At the very beginning of his career, many years before, Arthur Kipps, an energetic, idealistic junior solicitor was sent by his employer to attend the funeral of an elderly widow woman, Mrs. Drablow, one of the firms former clients. As the deceased owned property, including her home on the salt marshes near the town of Crythin Gifford, and had no heirs, no children or extended family, Kipps was asked to go and sort through her papers, and generally tidy-up the old woman's affairs.

The Drablow mansion, called Eel Marsh House, is quite isolated, situated in the middle of an estuary, connected to the mainland only by the Nine Lives Causeway, a small pathway barely visible through the marshes and quicksand, and only navigable a few hours a day. The road is underwater the rest of the time due to the strong tides.

It was at the funeral that Arthur Kipps first saw the tall, emaciated woman dressed in black. Despite his many questions to the locals, they refused to discuss the woman or address his concerns surrounding the Drabnow house, although they were extremely amiable and ready to speak out on every other topic. Suffice it to say that at the funeral, Kipps was the only one to see the woman in black. No one else even glimpsed what was so apparent to him.

Obviously, as his work led him to spend time at Eel Marsh house, there were to be be many more surreal episodes, each more frightening and dangerous in nature. Although these encounters are really scary, there is a mystery here also. Who is this mysterious woman...and if she is a ghost, why can she find no peace?

But as Arthur journeys across the treacherous causeway at low tide to explore the dark and brooding Eel Marsh House, things begin to shake up a bit. Not only did the late Mrs. Drablow keep every scrap of paper that ever crossed her twisted path, but she also harbored several dark, sinister secrets. But as you well know, secrets have a way of coming un-done and as would be the case for dear Arthur, he gets smack in the middle of a real doosey.

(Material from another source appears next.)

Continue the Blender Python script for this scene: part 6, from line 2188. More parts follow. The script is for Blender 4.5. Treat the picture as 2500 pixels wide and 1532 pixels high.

There's a mysterious locked nursery door, buckets full of eerie moonlight and a terrifying, recurring sound of a pony and trap (wagon) clip-clopping into the darkness always ending with a child's desperate scream as he is heard drowning in the marsh--over and over again. But there is also an evilness; a sheer hatred of anything remotely human at Eel Marsh House and it follows Arthur. And it waits for Arthur. And it strikes him in a way that truly will take your breath away.

The author packs this novel with twists, turns and the unexpected at almost every turn of the page. The description of the brooding countryside, the house and surrounding marshes is at times beautiful, but always spooky. There were a few occasions when I wanted to shut my eyes - but unlike a scary movie, if one shuts one's eyes while reading, well it gets too dark to continue.

I Quote - what a small and frightening thing! I am not prone to bouts of depression, but I will say this - once I began to read about the lawyer's forays into the marsh, the house and even the town - the atmosphere was so thick with darkness that I began to feel depressed. I'd have to put the book down, do something else and then continue. How I held my breath each time he investigated a sound! And the carriage falling into the marsh over and over...the end haunted me for days. It was such a simple, neat, tidy unexpected and abrupt end that I had no choice but to sit there speechless.